SOURCE RECORDS =
◆ ◆ ◆

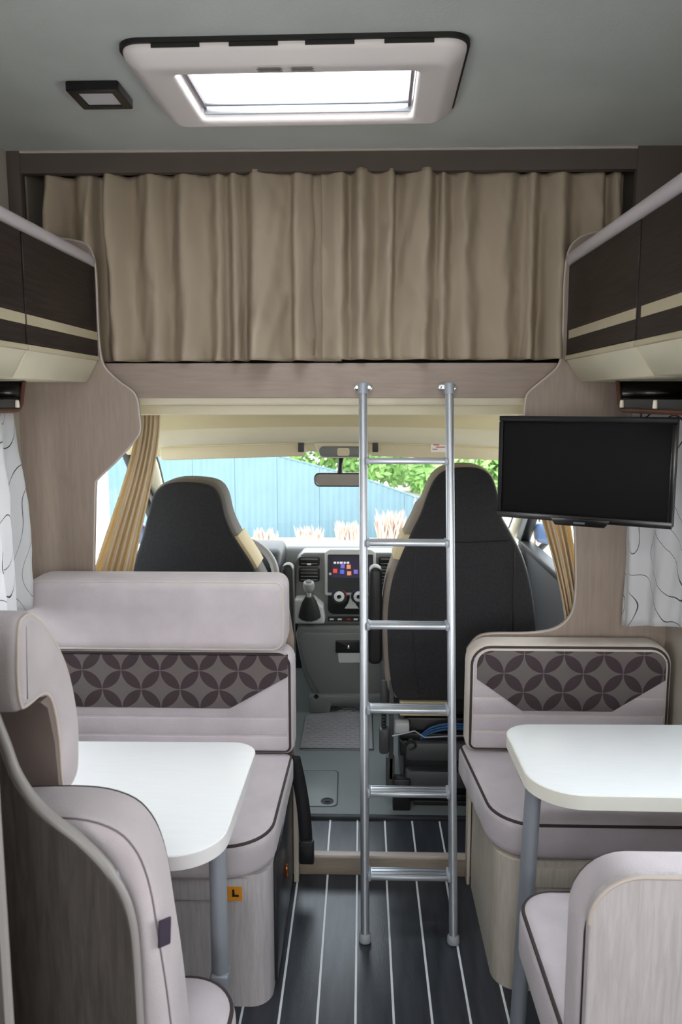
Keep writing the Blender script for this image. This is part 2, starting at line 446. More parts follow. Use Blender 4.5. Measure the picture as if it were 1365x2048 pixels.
# ================================================================== SETTING
def wall_with_window(name, x0, x1, y0, y1, z0, z1, wy0, wy1, wz0, wz1, m):
    b = MB()
    b.box((x0, y0, z0), (x1, wy0, z1)); b.box((x0, wy1, z0), (x1, y1, z1)); b.box((x0, wy0, z0), (x1, wy1, wz0)); b.box((x0, wy0, wz1), (x1, wy1, z1))
    return struct(b.done(name, m))
wall_with_window('wall_left', XL - 0.05, XL, YB, 2.62, -0.02, ZC + 0.05, 0.75, 2.15, 0.90, 1.50, 'wall')
wall_with_window('wall_right', XR, XR + 0.05, YB, 2.62, -0.02, ZC + 0.05, 0.75, 2.15, 0.90, 1.50, 'wall')
b = MB()
b.box((XL, YB - 0.05, 0), (-0.8, YB, ZC)); b.box((0.8, YB - 0.05, 0), (XR, YB, ZC)); b.box((-0.8, YB - 0.05, 0), (0.8, YB, 0.98)); b.box((-0.8, YB - 0.05, 1.85), (0.8, YB, ZC))
struct(b.done('wall_rear', 'wall'))
for k, x in ((1, XL - 0.03), (2, XR + 0.03)):
    w = box('window_%d' % k, (x - 0.004, 0.75, 0.90), (x + 0.004, 2.15, 1.50), 'glass'); struct(w)
    s = 1 if k == 2 else -1
    o = [(0.77, 0.92), (2.13, 0.92), (2.13, 1.48), (0.77, 1.48)]; i = [(0.80, 0.95), (2.10, 0.95), (2.10, 1.45), (0.80, 1.45)]
    MB().ring(rpoly(o, 0.05), rpoly(i, 0.04), 'x', x - 0.02, x + 0.01).done('window_frame', 'frame_white', w)
# ceiling with two roof openings
b = MB()
def slab_with_holes(b, holes, x0, x1, y0, y1, z0, z1):
    ys = sorted({y0, y1} | {h[1] for h in holes} | {h[3] for h in holes})
    for a, c in zip(ys, ys[1:]):
        xs = [x0]; 
        for h in holes:
            if h[1] <= a and h[3] >= c: xs += [h[0], h[2]]
        xs.append(x1)
        for k in range(0, len(xs), 2): b.box((xs[k], a, z0), (xs[k + 1], c, z1))
SKY = (-0.43, 1.79, 0.145, 2.125)
slab_with_holes(b, [SKY, (-0.3, -1.05, 0.3, -0.45)], XL - 0.05, XR + 0.05, YB - 0.05, 2.49, ZC, ZC + 0.04)
struct(b.done('ceiling', 'ceiling'))

# floor: dark planks divided by pale inlaid strips
fl = struct(box('floor', (XL - 0.05, YB, -0.05), (XR + 0.05, 2.446, -0.004), 'floor_slab'))
SX = -0.205; SP = 0.0968; SW = 0.006
plank_me = None; strip_me = None
for k in range(-3, 9):
    x0 = SX + SP * k + SW / 2; x1 = SX + SP * (k + 1) - SW / 2
    if plank_me is None:
        o = box('plank', (x0, -1.0, -0.004), (x1, 2.446, 0.0), 'floor_plank', fl, 0.0008, 1); plank_me = o
        s = box('inlay_strip', (x0 - SW, -1.0, -0.004), (x0, 2.446, -0.0008), 'floor_strip', fl); strip_me = s
    else:
        for src in (plank_me, strip_me):
            c = src.copy(); COL.objects.link(c); c.location = src.location + Vector((SP * (k + 3), 0, 0))
# raised step and cab floor
cf = struct(box('floor_cab', (-1.02, 2.462, -0.05), (0.82, 4.32, 0.066), 'rubber_grey'))
for k in range(-1, 7):
    x0 = SX + 0.0 + SP * k + SW / 2
    hi = min(x0 + SP - SW, 0.40)
    box('plank', (x0, 2.462, 0.066), (hi, 2.672, 0.070), 'floor_plank', cf, 0.0008, 1)
    box('inlay_strip', (x0 - SW, 2.462, 0.066), (x0, 2.672, 0.0692), 'floor_strip', cf)
st = struct(box('trim_1', (-0.204, 2.446, 0.0), (0.346, 2.462, 0.060), 'riser', None, 0.002))
box('nosing', (-0.204, 2.440, 0.060), (0.346, 2.468, 0.072), 'edge_band', st, 0.003)
struct(box('trim_2', (-0.300, 2.668, 0.066), (0.420, 2.690, 0.082), 'rubber_dark', None, 0.004))
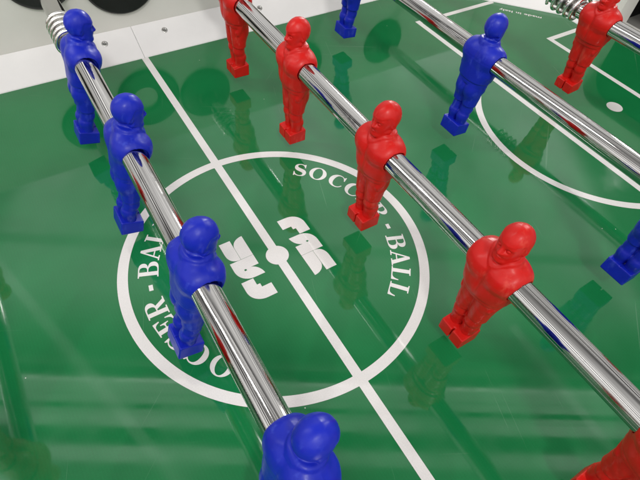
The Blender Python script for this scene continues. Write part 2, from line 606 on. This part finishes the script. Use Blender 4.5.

◆ ◆ ◆

EXERCISE BRIEF =
Your answer should be a single number: the count of lines in the data that include the word "part".

CORRECT RESULT =
2